■ **Your goal**: Using the data below, output the first line and every line after it up to and including the line containing "scene.view_settings.use_curve_mapping = False", exactly as written and with nothing added.

■ **Collected material**:
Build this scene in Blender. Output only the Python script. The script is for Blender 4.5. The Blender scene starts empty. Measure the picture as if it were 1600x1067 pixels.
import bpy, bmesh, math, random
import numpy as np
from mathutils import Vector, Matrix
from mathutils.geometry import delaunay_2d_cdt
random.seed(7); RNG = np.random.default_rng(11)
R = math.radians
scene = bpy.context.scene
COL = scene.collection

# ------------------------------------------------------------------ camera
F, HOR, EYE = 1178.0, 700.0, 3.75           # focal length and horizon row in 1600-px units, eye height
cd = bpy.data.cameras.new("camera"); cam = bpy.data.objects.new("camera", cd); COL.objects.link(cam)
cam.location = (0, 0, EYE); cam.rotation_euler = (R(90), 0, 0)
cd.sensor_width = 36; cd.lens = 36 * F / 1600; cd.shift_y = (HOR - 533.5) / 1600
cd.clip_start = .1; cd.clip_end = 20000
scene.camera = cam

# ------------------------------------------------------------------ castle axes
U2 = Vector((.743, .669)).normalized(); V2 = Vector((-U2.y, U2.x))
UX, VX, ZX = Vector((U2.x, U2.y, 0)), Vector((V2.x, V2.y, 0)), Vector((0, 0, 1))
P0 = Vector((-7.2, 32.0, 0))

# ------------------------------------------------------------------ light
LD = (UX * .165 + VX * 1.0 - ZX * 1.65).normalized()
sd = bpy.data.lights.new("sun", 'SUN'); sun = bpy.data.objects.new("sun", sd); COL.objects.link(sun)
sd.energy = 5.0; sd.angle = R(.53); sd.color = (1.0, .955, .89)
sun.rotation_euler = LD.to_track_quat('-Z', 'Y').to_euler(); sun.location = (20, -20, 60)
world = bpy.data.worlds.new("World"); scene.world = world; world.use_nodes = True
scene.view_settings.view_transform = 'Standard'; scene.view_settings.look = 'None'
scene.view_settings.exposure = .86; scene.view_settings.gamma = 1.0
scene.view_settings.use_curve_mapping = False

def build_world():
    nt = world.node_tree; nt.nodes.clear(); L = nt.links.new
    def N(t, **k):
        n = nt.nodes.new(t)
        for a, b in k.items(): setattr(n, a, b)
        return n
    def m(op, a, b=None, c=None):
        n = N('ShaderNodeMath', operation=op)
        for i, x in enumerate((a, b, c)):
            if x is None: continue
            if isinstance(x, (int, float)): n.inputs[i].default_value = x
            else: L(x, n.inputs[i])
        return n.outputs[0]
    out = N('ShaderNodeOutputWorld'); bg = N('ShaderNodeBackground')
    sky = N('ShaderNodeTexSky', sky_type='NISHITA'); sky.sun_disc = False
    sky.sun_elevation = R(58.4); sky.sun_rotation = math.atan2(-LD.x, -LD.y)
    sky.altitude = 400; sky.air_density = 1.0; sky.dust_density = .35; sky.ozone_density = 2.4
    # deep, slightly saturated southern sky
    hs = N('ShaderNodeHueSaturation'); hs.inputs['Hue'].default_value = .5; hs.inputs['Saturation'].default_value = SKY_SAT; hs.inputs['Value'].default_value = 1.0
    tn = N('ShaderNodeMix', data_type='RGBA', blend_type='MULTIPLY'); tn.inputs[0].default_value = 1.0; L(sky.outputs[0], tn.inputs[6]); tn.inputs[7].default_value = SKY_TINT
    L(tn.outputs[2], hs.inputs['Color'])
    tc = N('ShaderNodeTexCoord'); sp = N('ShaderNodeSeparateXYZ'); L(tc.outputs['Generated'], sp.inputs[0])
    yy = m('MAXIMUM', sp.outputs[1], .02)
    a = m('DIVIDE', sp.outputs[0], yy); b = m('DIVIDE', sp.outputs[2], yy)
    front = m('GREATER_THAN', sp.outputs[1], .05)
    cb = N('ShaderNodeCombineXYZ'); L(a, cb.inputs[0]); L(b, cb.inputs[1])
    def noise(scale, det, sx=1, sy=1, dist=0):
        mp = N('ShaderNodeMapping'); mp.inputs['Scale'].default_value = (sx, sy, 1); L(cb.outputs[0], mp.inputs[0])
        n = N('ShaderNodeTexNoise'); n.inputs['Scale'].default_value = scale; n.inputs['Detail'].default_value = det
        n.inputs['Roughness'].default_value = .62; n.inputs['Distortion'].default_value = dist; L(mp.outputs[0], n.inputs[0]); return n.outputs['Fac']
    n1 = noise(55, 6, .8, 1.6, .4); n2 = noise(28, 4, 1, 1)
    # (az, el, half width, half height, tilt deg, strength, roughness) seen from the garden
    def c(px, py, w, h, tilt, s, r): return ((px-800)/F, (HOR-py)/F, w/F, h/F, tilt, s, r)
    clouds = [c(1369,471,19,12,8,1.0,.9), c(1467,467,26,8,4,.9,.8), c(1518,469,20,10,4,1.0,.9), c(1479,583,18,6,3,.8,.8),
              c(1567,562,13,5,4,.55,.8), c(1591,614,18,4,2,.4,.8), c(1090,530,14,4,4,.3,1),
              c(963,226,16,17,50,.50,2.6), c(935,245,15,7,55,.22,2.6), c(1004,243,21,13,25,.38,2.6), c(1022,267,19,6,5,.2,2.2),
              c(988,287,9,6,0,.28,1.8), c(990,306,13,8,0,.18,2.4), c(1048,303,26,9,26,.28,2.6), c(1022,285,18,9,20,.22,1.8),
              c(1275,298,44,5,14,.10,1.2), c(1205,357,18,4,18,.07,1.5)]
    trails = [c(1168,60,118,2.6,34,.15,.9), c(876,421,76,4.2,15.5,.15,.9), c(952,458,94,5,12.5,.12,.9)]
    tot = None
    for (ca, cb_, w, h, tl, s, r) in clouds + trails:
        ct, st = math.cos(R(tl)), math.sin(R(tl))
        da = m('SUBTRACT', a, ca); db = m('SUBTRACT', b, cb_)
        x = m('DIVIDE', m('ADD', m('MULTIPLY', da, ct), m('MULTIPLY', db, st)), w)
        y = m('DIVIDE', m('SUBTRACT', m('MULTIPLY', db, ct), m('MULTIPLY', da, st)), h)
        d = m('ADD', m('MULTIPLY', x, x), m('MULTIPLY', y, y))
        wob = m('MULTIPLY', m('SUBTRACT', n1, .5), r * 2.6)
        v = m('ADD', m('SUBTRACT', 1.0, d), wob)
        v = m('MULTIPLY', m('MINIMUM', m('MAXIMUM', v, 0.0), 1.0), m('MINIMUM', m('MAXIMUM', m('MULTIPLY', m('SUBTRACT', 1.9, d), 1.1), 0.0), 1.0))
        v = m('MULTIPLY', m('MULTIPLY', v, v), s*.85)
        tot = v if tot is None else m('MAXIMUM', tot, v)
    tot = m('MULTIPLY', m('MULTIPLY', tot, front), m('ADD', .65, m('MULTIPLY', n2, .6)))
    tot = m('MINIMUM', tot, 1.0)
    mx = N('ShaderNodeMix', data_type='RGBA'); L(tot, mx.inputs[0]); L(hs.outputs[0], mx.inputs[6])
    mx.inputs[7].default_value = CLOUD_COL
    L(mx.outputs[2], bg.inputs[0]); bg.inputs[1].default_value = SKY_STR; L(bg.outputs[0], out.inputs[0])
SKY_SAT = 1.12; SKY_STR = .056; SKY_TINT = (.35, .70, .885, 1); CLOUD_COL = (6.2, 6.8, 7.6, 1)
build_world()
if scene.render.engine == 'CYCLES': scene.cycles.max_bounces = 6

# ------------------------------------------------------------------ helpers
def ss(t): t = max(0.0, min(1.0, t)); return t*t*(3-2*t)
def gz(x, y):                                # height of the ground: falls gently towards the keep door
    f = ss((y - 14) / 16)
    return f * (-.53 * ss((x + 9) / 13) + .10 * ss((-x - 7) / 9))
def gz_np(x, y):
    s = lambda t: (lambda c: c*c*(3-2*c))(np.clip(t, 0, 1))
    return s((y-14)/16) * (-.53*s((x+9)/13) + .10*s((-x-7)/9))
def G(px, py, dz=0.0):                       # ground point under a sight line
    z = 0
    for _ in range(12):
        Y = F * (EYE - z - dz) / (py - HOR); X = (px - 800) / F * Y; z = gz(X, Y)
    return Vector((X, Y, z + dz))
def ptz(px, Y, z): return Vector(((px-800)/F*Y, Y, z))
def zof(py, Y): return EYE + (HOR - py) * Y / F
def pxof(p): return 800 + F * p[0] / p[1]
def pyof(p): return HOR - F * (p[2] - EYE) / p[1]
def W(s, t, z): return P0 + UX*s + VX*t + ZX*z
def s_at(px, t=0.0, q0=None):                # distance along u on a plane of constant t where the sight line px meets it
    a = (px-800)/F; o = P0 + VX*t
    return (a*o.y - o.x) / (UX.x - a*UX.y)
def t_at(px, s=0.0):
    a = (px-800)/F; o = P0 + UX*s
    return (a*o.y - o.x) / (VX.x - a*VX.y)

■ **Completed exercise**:
Build this scene in Blender. Output only the Python script. The script is for Blender 4.5. The Blender scene starts empty. Measure the picture as if it were 1600x1067 pixels.
import bpy, bmesh, math, random
import numpy as np
from mathutils import Vector, Matrix
from mathutils.geometry import delaunay_2d_cdt
random.seed(7); RNG = np.random.default_rng(11)
R = math.radians
scene = bpy.context.scene
COL = scene.collection

# ------------------------------------------------------------------ camera
F, HOR, EYE = 1178.0, 700.0, 3.75           # focal length and horizon row in 1600-px units, eye height
cd = bpy.data.cameras.new("camera"); cam = bpy.data.objects.new("camera", cd); COL.objects.link(cam)
cam.location = (0, 0, EYE); cam.rotation_euler = (R(90), 0, 0)
cd.sensor_width = 36; cd.lens = 36 * F / 1600; cd.shift_y = (HOR - 533.5) / 1600
cd.clip_start = .1; cd.clip_end = 20000
scene.camera = cam

# ------------------------------------------------------------------ castle axes
U2 = Vector((.743, .669)).normalized(); V2 = Vector((-U2.y, U2.x))
UX, VX, ZX = Vector((U2.x, U2.y, 0)), Vector((V2.x, V2.y, 0)), Vector((0, 0, 1))
P0 = Vector((-7.2, 32.0, 0))

# ------------------------------------------------------------------ light
LD = (UX * .165 + VX * 1.0 - ZX * 1.65).normalized()
sd = bpy.data.lights.new("sun", 'SUN'); sun = bpy.data.objects.new("sun", sd); COL.objects.link(sun)
sd.energy = 5.0; sd.angle = R(.53); sd.color = (1.0, .955, .89)
sun.rotation_euler = LD.to_track_quat('-Z', 'Y').to_euler(); sun.location = (20, -20, 60)
world = bpy.data.worlds.new("World"); scene.world = world; world.use_nodes = True
scene.view_settings.view_transform = 'Standard'; scene.view_settings.look = 'None'
scene.view_settings.exposure = .86; scene.view_settings.gamma = 1.0
scene.view_settings.use_curve_mapping = False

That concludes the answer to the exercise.